By Karl Dohm, HP Storage Architect

Sorry for the delay, I'm just finally getting back to this making the third installment on this thread.  For the previous posts see threads Making Sense of WAFL and Making Sense of WAFL Part 2.  In this series it we are trying to seek technical truths in the highly varying posts about NetApp performance, capacity utilization, and usability.

I want to thank Patrick for his post as it was very beneficial in helping to figure out how the Avanade tests were run.  Clearly these tests were run with careful attention to detail.

As I said previously, I do like the notion of doing IOMeter based throughput tests to compare arrays.  Relatively speaking it is simple to configure, there is little ambiguity, anyone out there who is listening can repeat the test, and it offers us a fair opportunity to compare various arrays in an apples to apples fashion.  IOMeter can be modified to push nearly any load we like, so if someone has a favorite workload we can focus on whatever flavor of load we like.  Most other approaches are a bit too loose for me, leaving too much room for interpretation and variations. 

Patrick mentions the true test, i.e. that there are many happy NetApp customers who are running Exchange.  There is truth to this of course, but it isn't a good basis of comparison because every major array vendor has happy Exchange customers.  However, its reasonable to say that these installations can't know what they don't know. 

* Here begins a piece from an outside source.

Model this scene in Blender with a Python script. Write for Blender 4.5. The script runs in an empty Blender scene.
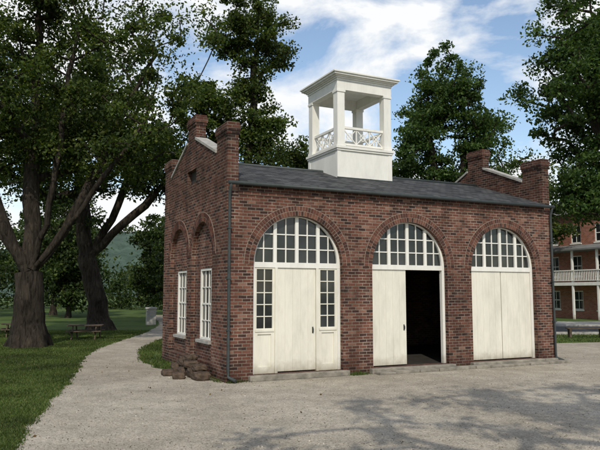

I'm not saying you can't run Exchange successfully with NetApp.  In fact I'm sure you can.  The question looking for an answer is whether the user gets good value in choosing NetApp to run Exchange.  Are they perhaps buying more iron than they need in order to handle their workload?  So if its ok with everyone, lets stick with simple IOMeter to probe this further and keep things from getting too hazy.

Unfortunately I don't have access to a FAS3070, so I reran the test as described by Patrick on a FAS3050c.  My numbers for 128 threads came in at 25.5 MB/s and 2950 IOPs with an average response time 43msec - on a completely defragmented LUN (best possible state).  This is still a long way off from the Avanade reported results of 48.1 MB/s with an average response time of 29.1 msec on a fragmented LUN.

Rather than comparing this result to our entry level EVA again, I'll just make an assumption that I've done something wrong.   So, please help me further iterate in understanding what it takes to achieve the results as reported in the paper.

One interesting clue is that Patrick mentioned was that MPIO was not used in the test.  I find this to be unexpected as this either means that all the load was run down a single 2Gb FC path to the FAS, or IOMeter was somehow configured to drive load down multiple paths to the same LUN, or some other multipathing product was used.   Given the heavy, random nature of the load, I would have expected the use of multiple paths just in case the host port became a bottleneck.   Perhaps this disconnect triggers figuring out what is different in the environment.

Here is some more config info.  I'm using a Proliant DL380-G5 running Windows Server 2003 with Emulex 4Gb/s dual ported HBA through 4Gb Brocade switches.  The Emulex max queue depth is set wide open to 254.   I am using MPIO RR to give the FAS the benefit of having multiple paths share the load.  Ontap is 7.2.2.